Provided material start

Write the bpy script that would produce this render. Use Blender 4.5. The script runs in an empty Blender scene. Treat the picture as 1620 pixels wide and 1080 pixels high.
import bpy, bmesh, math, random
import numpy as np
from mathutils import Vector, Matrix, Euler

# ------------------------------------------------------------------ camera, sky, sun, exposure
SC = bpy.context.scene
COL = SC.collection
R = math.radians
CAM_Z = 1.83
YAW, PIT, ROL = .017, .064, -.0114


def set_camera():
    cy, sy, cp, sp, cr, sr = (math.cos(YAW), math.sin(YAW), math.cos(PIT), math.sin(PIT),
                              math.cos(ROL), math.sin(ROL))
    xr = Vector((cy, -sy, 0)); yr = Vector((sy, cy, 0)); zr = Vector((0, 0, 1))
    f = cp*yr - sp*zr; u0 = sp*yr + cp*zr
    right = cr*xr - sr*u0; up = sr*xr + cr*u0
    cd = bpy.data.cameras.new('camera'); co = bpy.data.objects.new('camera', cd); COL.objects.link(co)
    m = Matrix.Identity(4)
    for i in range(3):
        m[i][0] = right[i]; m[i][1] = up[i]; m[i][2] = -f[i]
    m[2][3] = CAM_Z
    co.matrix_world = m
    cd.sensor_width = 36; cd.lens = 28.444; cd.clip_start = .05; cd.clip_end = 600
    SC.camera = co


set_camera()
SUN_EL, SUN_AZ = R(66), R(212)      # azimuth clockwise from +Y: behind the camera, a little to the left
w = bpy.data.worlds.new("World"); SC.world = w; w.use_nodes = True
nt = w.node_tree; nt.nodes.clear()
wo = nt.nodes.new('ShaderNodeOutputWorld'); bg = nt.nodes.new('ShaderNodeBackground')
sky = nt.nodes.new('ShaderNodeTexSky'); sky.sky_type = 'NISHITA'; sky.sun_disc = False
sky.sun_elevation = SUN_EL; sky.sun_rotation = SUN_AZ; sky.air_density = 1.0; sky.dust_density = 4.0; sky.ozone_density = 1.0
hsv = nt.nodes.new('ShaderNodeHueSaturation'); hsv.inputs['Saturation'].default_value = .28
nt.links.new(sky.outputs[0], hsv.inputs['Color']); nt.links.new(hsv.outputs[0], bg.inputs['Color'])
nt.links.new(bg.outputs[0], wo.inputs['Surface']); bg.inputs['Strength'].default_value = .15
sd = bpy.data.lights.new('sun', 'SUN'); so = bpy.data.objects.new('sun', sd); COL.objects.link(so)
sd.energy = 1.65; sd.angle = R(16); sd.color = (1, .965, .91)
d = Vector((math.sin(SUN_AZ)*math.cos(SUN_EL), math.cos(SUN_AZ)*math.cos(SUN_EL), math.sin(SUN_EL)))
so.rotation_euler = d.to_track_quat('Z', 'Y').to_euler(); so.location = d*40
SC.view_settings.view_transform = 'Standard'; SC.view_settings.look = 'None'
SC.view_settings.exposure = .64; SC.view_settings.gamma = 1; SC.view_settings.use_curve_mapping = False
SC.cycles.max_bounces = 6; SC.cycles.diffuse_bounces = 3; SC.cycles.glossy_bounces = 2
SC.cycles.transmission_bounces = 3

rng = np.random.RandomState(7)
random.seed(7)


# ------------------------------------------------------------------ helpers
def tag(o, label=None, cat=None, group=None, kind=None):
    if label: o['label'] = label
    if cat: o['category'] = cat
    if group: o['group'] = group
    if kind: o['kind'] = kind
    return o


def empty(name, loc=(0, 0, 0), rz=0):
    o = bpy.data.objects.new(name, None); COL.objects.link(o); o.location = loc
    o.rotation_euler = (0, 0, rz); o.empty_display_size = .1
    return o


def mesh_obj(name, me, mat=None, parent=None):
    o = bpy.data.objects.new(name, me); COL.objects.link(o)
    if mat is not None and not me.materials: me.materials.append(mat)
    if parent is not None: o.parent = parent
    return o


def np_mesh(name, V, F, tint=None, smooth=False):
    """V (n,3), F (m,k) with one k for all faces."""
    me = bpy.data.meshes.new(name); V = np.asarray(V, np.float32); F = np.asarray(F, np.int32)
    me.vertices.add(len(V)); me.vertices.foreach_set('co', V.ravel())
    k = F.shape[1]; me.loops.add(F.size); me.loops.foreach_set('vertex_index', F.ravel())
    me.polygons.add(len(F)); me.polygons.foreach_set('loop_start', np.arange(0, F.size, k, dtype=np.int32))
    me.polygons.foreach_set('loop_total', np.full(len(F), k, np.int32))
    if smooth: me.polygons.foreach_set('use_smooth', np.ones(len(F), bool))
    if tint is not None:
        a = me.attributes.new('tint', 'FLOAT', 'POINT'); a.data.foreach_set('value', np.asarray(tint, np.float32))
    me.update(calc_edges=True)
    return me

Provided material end

**Exercise task**
Quote the listing in full, please, keeping every line exact.

**Response below**
Write the bpy script that would produce this render. Use Blender 4.5. The script runs in an empty Blender scene. Treat the picture as 1620 pixels wide and 1080 pixels high.
import bpy, bmesh, math, random
import numpy as np
from mathutils import Vector, Matrix, Euler

# ------------------------------------------------------------------ camera, sky, sun, exposure
SC = bpy.context.scene
COL = SC.collection
R = math.radians
CAM_Z = 1.83
YAW, PIT, ROL = .017, .064, -.0114


def set_camera():
    cy, sy, cp, sp, cr, sr = (math.cos(YAW), math.sin(YAW), math.cos(PIT), math.sin(PIT),
                              math.cos(ROL), math.sin(ROL))
    xr = Vector((cy, -sy, 0)); yr = Vector((sy, cy, 0)); zr = Vector((0, 0, 1))
    f = cp*yr - sp*zr; u0 = sp*yr + cp*zr
    right = cr*xr - sr*u0; up = sr*xr + cr*u0
    cd = bpy.data.cameras.new('camera'); co = bpy.data.objects.new('camera', cd); COL.objects.link(co)
    m = Matrix.Identity(4)
    for i in range(3):
        m[i][0] = right[i]; m[i][1] = up[i]; m[i][2] = -f[i]
    m[2][3] = CAM_Z
    co.matrix_world = m
    cd.sensor_width = 36; cd.lens = 28.444; cd.clip_start = .05; cd.clip_end = 600
    SC.camera = co


set_camera()
SUN_EL, SUN_AZ = R(66), R(212)      # azimuth clockwise from +Y: behind the camera, a little to the left
w = bpy.data.worlds.new("World"); SC.world = w; w.use_nodes = True
nt = w.node_tree; nt.nodes.clear()
wo = nt.nodes.new('ShaderNodeOutputWorld'); bg = nt.nodes.new('ShaderNodeBackground')
sky = nt.nodes.new('ShaderNodeTexSky'); sky.sky_type = 'NISHITA'; sky.sun_disc = False
sky.sun_elevation = SUN_EL; sky.sun_rotation = SUN_AZ; sky.air_density = 1.0; sky.dust_density = 4.0; sky.ozone_density = 1.0
hsv = nt.nodes.new('ShaderNodeHueSaturation'); hsv.inputs['Saturation'].default_value = .28
nt.links.new(sky.outputs[0], hsv.inputs['Color']); nt.links.new(hsv.outputs[0], bg.inputs['Color'])
nt.links.new(bg.outputs[0], wo.inputs['Surface']); bg.inputs['Strength'].default_value = .15
sd = bpy.data.lights.new('sun', 'SUN'); so = bpy.data.objects.new('sun', sd); COL.objects.link(so)
sd.energy = 1.65; sd.angle = R(16); sd.color = (1, .965, .91)
d = Vector((math.sin(SUN_AZ)*math.cos(SUN_EL), math.cos(SUN_AZ)*math.cos(SUN_EL), math.sin(SUN_EL)))
so.rotation_euler = d.to_track_quat('Z', 'Y').to_euler(); so.location = d*40
SC.view_settings.view_transform = 'Standard'; SC.view_settings.look = 'None'
SC.view_settings.exposure = .64; SC.view_settings.gamma = 1; SC.view_settings.use_curve_mapping = False
SC.cycles.max_bounces = 6; SC.cycles.diffuse_bounces = 3; SC.cycles.glossy_bounces = 2
SC.cycles.transmission_bounces = 3

rng = np.random.RandomState(7)
random.seed(7)


# ------------------------------------------------------------------ helpers
def tag(o, label=None, cat=None, group=None, kind=None):
    if label: o['label'] = label
    if cat: o['category'] = cat
    if group: o['group'] = group
    if kind: o['kind'] = kind
    return o


def empty(name, loc=(0, 0, 0), rz=0):
    o = bpy.data.objects.new(name, None); COL.objects.link(o); o.location = loc
    o.rotation_euler = (0, 0, rz); o.empty_display_size = .1
    return o


def mesh_obj(name, me, mat=None, parent=None):
    o = bpy.data.objects.new(name, me); COL.objects.link(o)
    if mat is not None and not me.materials: me.materials.append(mat)
    if parent is not None: o.parent = parent
    return o


def np_mesh(name, V, F, tint=None, smooth=False):
    """V (n,3), F (m,k) with one k for all faces."""
    me = bpy.data.meshes.new(name); V = np.asarray(V, np.float32); F = np.asarray(F, np.int32)
    me.vertices.add(len(V)); me.vertices.foreach_set('co', V.ravel())
    k = F.shape[1]; me.loops.add(F.size); me.loops.foreach_set('vertex_index', F.ravel())
    me.polygons.add(len(F)); me.polygons.foreach_set('loop_start', np.arange(0, F.size, k, dtype=np.int32))
    me.polygons.foreach_set('loop_total', np.full(len(F), k, np.int32))
    if smooth: me.polygons.foreach_set('use_smooth', np.ones(len(F), bool))
    if tint is not None:
        a = me.attributes.new('tint', 'FLOAT', 'POINT'); a.data.foreach_set('value', np.asarray(tint, np.float32))
    me.update(calc_edges=True)
    return me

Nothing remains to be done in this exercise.